De Madrid al suelo
Estas navidades dejarán recuerdo en la memoria de los madrileños. Por una parte tenemos levantadas un sinnúmero de calles, sin duda por necesidades ineludibles, ya que cuesta trabajo pensar que esta devastación se lleve a cabo por capricho o maldad. Es muy posible que algo tuviera que ver con la presumible radicación de unos Juegos Olímpicos en la capital y que los responsables municipales hayan decidido que todo debe funcionar correctamente en el curso de tan deseado evento. Por otro lado -y eso podría explicar el silencio oficial con que se están llevando a cabo las obras- puede que nos estemos dotando de defensas subterráneas contra posibles agresiones terroristas.
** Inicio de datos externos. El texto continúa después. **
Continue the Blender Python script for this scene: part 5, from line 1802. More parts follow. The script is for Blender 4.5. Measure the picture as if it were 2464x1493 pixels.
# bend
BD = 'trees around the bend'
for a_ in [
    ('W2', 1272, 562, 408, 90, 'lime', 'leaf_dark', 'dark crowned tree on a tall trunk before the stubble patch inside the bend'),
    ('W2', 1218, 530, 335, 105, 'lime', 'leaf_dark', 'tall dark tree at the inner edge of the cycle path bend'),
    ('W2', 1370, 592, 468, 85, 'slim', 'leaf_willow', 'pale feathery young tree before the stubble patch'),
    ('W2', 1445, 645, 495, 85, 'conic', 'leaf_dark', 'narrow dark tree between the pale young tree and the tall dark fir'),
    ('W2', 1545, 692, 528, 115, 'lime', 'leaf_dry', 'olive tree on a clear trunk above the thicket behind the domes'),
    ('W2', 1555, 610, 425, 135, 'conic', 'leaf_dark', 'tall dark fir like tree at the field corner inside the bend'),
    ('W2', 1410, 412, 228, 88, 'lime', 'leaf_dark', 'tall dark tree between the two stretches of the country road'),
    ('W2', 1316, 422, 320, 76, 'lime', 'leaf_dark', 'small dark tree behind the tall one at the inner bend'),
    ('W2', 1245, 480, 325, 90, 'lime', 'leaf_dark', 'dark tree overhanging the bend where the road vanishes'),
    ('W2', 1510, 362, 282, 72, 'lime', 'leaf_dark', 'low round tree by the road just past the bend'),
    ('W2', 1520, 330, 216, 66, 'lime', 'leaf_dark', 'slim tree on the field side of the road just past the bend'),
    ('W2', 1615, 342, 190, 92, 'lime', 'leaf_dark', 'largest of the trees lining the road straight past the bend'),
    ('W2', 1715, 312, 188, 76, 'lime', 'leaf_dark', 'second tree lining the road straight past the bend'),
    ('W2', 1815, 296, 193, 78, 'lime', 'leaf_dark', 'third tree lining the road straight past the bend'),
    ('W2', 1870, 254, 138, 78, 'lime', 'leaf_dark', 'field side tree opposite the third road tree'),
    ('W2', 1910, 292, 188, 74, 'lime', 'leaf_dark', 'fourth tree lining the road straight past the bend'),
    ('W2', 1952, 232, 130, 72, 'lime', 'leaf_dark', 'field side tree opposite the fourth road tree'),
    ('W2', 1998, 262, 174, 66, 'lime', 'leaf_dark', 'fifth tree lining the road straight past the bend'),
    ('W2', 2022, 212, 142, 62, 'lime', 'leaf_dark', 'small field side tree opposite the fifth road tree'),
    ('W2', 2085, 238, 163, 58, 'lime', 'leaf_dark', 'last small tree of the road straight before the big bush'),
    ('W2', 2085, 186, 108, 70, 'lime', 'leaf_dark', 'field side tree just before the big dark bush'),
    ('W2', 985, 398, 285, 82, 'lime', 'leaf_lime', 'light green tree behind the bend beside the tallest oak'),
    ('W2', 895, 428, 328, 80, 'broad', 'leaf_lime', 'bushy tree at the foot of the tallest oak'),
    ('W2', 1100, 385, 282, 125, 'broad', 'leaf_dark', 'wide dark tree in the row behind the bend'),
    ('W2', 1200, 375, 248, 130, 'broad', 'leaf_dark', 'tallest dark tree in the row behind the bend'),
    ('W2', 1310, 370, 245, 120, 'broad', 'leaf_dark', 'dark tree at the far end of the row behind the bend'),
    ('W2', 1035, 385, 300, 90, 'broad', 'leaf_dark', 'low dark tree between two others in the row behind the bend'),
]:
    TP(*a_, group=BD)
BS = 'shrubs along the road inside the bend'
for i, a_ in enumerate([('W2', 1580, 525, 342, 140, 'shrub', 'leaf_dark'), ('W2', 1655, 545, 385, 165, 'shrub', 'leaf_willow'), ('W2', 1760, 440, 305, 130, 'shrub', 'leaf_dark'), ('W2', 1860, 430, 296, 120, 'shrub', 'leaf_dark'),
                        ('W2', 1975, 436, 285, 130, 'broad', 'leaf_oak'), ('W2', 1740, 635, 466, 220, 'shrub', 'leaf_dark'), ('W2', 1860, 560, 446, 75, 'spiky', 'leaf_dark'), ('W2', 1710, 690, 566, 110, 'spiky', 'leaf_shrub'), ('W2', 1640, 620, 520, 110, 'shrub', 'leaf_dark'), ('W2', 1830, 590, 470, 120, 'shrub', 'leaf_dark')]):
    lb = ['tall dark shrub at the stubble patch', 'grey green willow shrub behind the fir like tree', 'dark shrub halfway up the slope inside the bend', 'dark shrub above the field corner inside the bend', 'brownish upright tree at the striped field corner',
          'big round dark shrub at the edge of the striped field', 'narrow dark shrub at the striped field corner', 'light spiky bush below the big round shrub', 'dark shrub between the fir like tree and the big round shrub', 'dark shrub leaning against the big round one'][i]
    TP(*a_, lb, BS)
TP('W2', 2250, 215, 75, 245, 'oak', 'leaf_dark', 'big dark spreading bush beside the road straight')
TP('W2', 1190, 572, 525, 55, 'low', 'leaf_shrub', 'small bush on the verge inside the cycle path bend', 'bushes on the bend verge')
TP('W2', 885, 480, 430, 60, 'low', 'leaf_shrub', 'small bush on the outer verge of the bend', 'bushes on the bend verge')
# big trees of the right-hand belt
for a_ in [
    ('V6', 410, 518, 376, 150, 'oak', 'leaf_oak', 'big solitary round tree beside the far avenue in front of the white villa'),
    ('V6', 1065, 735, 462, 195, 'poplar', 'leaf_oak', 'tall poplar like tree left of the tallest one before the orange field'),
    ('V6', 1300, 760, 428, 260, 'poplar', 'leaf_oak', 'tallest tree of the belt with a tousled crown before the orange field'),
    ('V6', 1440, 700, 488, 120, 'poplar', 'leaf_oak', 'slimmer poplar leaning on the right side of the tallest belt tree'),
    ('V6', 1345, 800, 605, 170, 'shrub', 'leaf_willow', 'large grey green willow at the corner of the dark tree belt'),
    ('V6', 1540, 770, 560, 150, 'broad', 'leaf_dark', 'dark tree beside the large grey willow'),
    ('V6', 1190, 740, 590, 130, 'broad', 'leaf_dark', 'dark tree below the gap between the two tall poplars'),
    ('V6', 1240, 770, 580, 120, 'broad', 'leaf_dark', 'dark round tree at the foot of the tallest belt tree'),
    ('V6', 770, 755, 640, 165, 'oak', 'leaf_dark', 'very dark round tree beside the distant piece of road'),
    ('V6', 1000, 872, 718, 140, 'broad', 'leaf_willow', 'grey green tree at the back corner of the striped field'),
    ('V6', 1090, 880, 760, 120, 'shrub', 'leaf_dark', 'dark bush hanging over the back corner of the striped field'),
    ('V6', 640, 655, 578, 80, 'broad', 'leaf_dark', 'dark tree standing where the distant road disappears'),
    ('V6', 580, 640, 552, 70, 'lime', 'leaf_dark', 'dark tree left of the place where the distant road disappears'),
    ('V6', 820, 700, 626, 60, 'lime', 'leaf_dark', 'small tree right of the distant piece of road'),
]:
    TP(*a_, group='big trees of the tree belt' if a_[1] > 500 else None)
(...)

O quizás, ante esa siniestra posibilidad, alguien haya planteado un adiestramiento paulatino de la población civil de manera que cualquier hecatombe no nos pille por sorpresa. Es decir, que si un maldito ataque se abatiera sobre la ciudad, con proporciones catastróficas, ello no supusiera un choque brutal con la sensibilidad de los habitantes que, al ver el estropicio de una demencial acción atómica, no encontraran mucha diferencia entre lo que quedara y lo que nos están dejando.
Desde los primeros días del otoño se desarrolla una amplia ofensiva contra la población civil. No hablemos de lo que parecieron sucesos aislados, que destruyeron alguna central eléctrica, necesariamente enclavadas en el ámbito urbano, más que cercanas, vecinas de edificios habitados, gasolineras repletas de combustible y depósitos o conducciones de gas. Los vecinos nos vamos habituando a este tipo de sucesos que tuvo masivo ejemplo cuando el otro día fue preciso desalojar, en cinco minutos, nada menos que el estadio Bernabéu. Allí la afición, tanto madrileña como forastera, ofreció un increíble espectáculo de serenidad que merecería entrar en el Libro Guinness de los Récords.
Aparte de la experiencia del Madrid asediado durante la Guerra Civil, no fueron tantas las tragedias urbanas que afligieron sus anales. Fue una referencia, de la que tengo infantil recuerdo, el incendio del teatro Novedades, donde la mayor cantidad de víctimas la ocasionó la muleta de un espectador cojo, que se atravesó en una escalera y provocó el hacinamiento de quienes huían despavoridos. Han pasado muchos años y hemos ganado, colectivamente, en valor, sangre fría y sensatez. Por esto, posiblemente, no nos dicen nada acerca de las infinitas obras de supuestas reparaciones subterráneas, unas veces justificadas plenamente, otras que llevan a los vecinos a pensar en los extraños y misteriosos motivos por los que se abren zanjas paralelas en algunas calles, o se amplían aceras donde no parece haber necesidad alguna de ello. Por ejemplo, en la casi recoleta calle de Fernando el Santo, de escasa actividad comercial, donde se multiplican las oficinas y, por tanto, disminuye el número de habitantes hogareños.
Para entretener al personal, disfrutamos de iluminación, más rica y extravagante que en años anteriores. Miles de bombillas alumbran, más aún, las calles céntricas, unas veces con acierto e inventiva, como las que, en algunos bulevares, siluetean las ramas secas e invernales de nuestras acacias, plátanos y castaños de Indias. Ha recibido amplio rechazo la novedad de llevar a la luminotecnia ornamental las palabras que parecen haber sido vareadas de un diccionario. No deja de tener el encanto de lo inexplicable y ocioso, pero ya los taxistas reconocieron que distrae la atención de los conductores y que los frenazos y abolladuras, ligeras dada la lenta velocidad a la que se circula, al menos de día, no son generales porque, además de la flema, impavidez y entereza adquirida por la ciudadanía, los automovilistas poseen unos inigualables reflejos.
También llama la atención la celeridad con que cualquier alteración de la morfología callejera se ve enmarcada por esas vallas amarillas, segmentadas, con las que rodean un socavón, cierran una calle y protegen las zanjas que hacen de Madrid una Faluya occidental. Debe haber millares en los depósitos municipales y uno se pregunta cuál será su destino cuando Madrid esté terminado, si ello sucede algún día. Quizás vayan a hacer compañía a las farolas de gas y los bancos de hierro que otrora ilustraban jardines y paseos.
Es posible que todo haya sido una parsimoniosa forma de preparar el día de mañana, de los Santos Inocentes y las bromas de todo calibre.